> _DATA ENTRIES_:
※

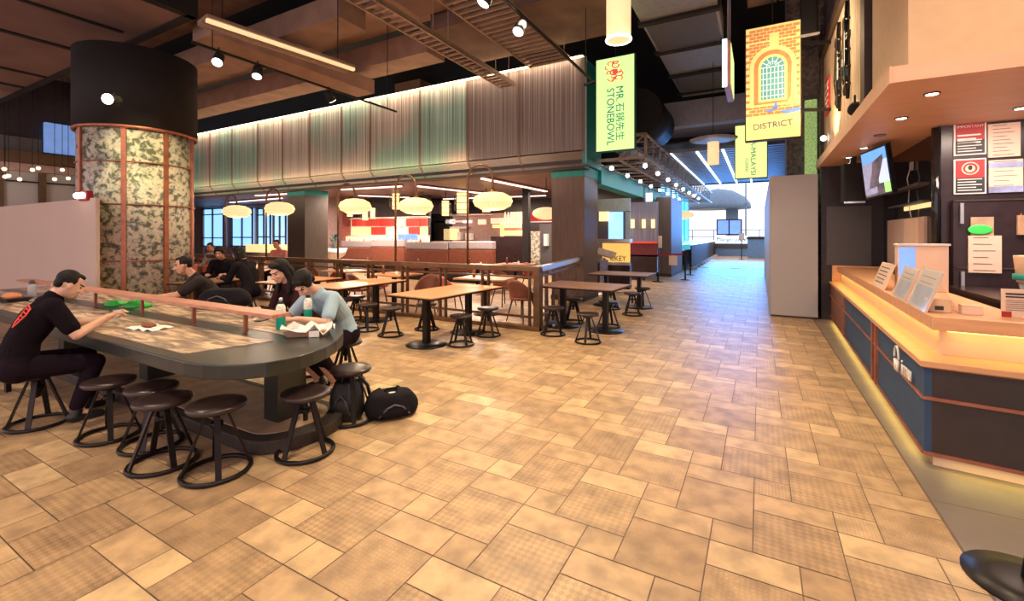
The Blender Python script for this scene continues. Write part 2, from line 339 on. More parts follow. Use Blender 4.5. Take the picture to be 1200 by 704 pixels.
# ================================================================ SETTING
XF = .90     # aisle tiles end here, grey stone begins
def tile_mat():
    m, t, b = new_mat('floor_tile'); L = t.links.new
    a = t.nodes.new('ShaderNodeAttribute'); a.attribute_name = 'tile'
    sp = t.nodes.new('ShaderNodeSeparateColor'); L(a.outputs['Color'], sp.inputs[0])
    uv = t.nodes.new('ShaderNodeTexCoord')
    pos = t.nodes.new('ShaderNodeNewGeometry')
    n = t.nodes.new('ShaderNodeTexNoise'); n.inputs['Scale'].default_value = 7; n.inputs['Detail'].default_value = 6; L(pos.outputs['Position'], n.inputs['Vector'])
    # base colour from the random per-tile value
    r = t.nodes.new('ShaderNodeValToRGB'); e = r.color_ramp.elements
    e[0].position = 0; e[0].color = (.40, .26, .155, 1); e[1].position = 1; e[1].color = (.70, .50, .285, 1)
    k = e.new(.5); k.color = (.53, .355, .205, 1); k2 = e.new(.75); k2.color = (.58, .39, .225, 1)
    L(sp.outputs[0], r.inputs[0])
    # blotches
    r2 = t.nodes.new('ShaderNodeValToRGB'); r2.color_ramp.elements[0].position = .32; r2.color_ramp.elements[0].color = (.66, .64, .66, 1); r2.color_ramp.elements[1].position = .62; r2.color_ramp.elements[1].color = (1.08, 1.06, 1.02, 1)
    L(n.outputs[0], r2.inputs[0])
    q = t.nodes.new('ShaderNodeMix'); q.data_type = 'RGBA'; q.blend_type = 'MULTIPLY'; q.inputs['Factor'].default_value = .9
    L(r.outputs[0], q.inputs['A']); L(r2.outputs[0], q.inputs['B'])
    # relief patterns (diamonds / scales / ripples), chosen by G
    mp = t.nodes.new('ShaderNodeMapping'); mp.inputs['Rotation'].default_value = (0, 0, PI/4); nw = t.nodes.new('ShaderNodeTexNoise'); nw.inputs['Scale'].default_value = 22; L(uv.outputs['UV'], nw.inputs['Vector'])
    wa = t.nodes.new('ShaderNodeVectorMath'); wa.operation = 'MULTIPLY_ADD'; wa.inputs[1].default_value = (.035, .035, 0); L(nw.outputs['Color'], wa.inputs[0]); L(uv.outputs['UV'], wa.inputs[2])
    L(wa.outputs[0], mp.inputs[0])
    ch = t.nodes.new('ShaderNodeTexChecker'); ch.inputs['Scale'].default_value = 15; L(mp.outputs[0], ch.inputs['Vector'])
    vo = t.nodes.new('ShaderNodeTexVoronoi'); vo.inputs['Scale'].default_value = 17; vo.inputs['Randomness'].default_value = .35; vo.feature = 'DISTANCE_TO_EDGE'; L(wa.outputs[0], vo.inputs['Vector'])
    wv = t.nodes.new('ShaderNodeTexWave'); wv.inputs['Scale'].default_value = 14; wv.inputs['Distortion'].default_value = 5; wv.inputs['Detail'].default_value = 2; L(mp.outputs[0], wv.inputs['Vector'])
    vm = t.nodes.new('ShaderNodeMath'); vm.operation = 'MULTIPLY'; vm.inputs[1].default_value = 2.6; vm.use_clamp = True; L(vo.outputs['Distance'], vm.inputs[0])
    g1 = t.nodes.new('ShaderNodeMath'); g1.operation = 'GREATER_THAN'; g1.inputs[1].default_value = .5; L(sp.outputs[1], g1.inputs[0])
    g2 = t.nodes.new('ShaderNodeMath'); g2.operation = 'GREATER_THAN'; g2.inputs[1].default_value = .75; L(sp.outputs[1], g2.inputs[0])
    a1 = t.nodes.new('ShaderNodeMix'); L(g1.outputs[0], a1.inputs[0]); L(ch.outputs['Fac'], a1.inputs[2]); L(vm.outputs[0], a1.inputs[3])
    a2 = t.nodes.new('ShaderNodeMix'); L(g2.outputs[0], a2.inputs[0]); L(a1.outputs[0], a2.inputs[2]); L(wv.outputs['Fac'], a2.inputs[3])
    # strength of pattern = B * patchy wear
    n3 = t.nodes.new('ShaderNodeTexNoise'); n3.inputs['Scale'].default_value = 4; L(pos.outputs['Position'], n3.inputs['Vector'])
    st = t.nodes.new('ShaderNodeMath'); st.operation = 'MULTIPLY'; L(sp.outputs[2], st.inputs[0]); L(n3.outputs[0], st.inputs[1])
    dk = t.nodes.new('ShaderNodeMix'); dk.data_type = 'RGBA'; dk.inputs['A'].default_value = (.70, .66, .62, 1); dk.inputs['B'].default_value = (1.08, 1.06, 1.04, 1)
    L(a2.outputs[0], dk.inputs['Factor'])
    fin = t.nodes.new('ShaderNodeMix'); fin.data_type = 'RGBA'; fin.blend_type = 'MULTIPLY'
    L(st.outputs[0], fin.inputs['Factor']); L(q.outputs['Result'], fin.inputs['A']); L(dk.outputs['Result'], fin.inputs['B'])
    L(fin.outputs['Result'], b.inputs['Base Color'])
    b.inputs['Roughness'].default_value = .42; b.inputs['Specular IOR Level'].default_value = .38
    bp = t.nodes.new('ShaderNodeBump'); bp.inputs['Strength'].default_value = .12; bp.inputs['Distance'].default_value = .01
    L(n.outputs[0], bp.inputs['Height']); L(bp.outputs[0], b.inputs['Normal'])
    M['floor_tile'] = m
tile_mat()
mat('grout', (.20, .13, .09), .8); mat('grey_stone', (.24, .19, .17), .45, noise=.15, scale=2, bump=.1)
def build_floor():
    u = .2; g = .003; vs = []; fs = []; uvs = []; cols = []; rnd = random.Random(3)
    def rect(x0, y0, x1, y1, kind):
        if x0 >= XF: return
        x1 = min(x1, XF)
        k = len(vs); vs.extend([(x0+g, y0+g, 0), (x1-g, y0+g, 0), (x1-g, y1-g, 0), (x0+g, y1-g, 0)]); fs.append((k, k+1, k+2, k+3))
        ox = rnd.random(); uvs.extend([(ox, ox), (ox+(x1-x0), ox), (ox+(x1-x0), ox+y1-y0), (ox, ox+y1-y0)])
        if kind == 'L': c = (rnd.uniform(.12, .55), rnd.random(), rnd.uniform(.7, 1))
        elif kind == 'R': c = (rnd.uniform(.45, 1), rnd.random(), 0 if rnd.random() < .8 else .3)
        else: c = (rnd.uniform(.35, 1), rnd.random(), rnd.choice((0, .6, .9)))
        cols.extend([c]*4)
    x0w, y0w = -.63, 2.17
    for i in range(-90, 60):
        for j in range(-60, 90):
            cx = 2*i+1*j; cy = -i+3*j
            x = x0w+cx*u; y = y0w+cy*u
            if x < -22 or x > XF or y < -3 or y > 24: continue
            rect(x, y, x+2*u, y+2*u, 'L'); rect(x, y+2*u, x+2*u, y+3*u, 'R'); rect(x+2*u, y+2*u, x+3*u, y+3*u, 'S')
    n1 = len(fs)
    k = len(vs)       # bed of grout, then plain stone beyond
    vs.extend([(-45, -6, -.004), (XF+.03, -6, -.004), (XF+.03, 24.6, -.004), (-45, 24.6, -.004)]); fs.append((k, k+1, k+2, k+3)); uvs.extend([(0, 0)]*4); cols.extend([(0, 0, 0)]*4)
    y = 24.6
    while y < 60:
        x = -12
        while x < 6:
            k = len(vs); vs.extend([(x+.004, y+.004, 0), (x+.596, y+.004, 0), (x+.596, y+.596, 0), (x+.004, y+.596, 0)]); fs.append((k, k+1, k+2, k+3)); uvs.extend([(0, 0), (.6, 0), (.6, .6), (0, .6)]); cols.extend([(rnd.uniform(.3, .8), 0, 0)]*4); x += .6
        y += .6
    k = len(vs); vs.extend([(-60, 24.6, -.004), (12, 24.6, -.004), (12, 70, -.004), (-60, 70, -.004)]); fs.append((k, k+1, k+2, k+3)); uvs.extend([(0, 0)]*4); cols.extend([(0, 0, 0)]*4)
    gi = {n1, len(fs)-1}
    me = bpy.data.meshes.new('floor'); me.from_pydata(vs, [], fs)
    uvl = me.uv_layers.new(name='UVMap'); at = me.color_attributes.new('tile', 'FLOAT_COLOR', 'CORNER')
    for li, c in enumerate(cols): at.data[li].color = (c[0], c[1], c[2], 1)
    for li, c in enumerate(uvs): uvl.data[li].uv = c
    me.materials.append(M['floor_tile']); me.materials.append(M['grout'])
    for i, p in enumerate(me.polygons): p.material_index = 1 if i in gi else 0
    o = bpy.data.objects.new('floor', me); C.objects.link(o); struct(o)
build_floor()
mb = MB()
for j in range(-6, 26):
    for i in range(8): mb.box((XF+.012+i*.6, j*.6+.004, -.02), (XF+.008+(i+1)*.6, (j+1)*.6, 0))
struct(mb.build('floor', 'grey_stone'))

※

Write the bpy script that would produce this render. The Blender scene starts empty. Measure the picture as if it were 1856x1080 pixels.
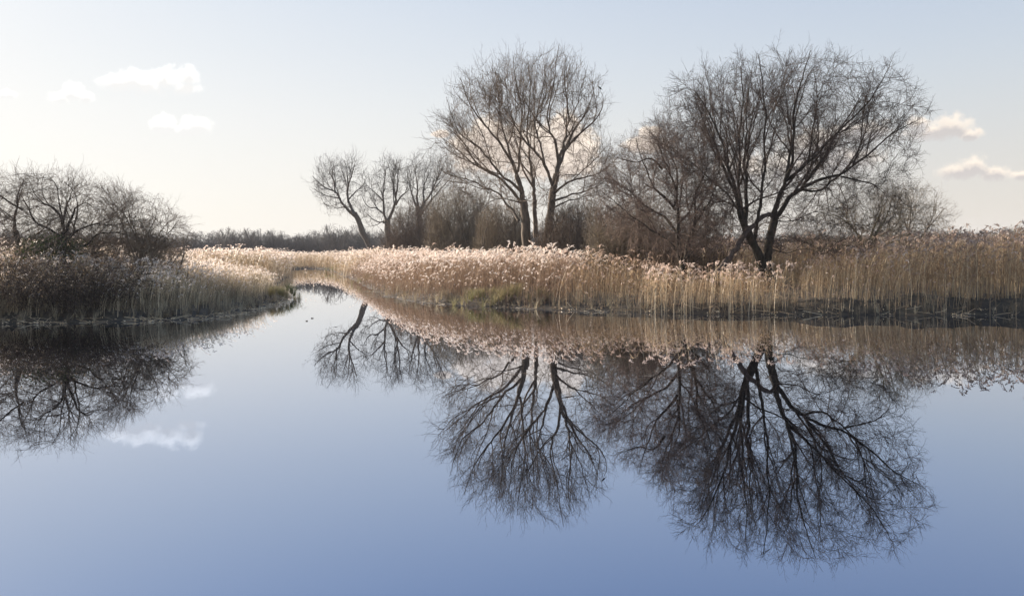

※

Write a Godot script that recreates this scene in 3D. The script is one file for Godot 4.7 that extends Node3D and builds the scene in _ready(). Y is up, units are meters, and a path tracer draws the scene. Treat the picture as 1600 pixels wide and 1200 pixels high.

※

> _OBJECTIVE_: Which lines contain "Blender"? Copy each of them.

> _FULL ANSWER_:
The Blender Python script for this scene continues. Write part 2, from line 339 on. More parts follow. Use Blender 4.5. Take the picture to be 1200 by 704 pixels.
Write the bpy script that would produce this render. The Blender scene starts empty. Measure the picture as if it were 1856x1080 pixels.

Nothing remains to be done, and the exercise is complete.